Gortat vented his frustrations to a Polish publication, saying this year’s Suns don’t share the ball and are ignoring him, plus he threw some blame at Suns coach Alvin Gentry.

When Gentry learned about it, he shrugged. Basically. Here is what he said is it’s on Gortat to fit in, according to the Arizona Republic.

“Nothing’s going to change,” Gentry said in response to the comments. “We try to throw him the ball, and we’ll try to get him the ball as much as we can and … . We’d love to be able to throw him the ball and have him post up and score for us.
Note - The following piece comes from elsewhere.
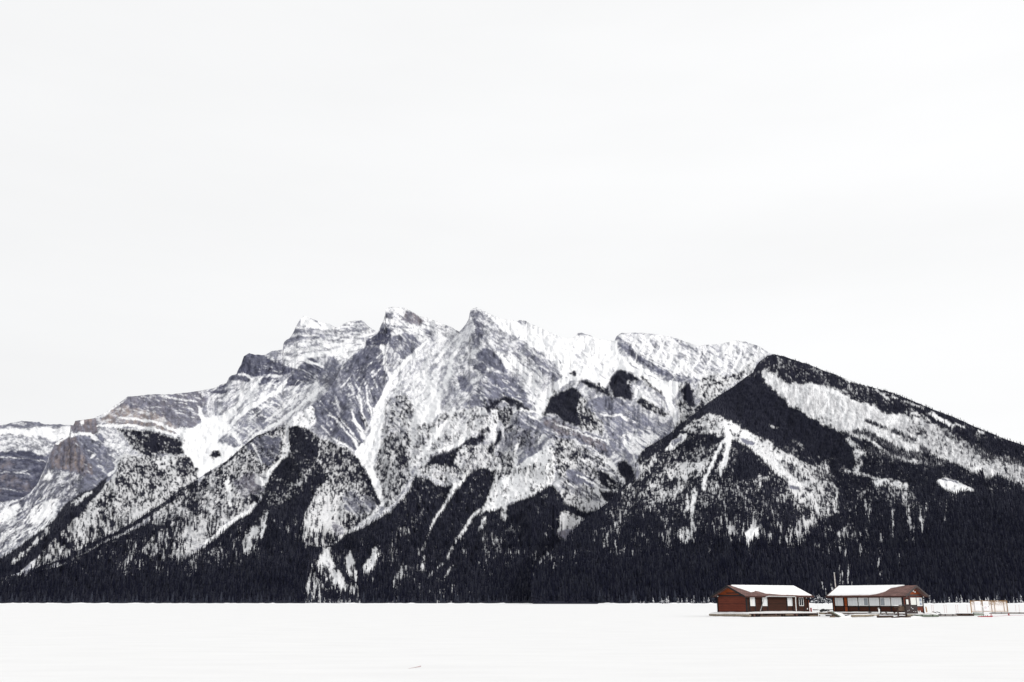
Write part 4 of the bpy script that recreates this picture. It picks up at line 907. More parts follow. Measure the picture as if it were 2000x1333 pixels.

That hasn’t been one of his strengths, really.”

Gortat has gotten 19 percent of his shot attempts this year out of post ups, and he’s shooting 47.1 percent on those plays. He’s not bad if you can get him the rock on the block.

But Gentry is correct in that what the Suns are doing hasn’t changed much. Last season 21.6 percent of the Suns shot came off a pick-and-roll, another 20.4 percent on spot ups, while just 7.5 percent were isolations. So far this season 18.6 percent of shots are pick-and-roll (a Gortat strength), 21.3 percent on spot ups and 8.5 percent in isolation.

They just aren’t as efficient at any of hit without Steve Nash. Gortat is going to have to adjust to life without him as well.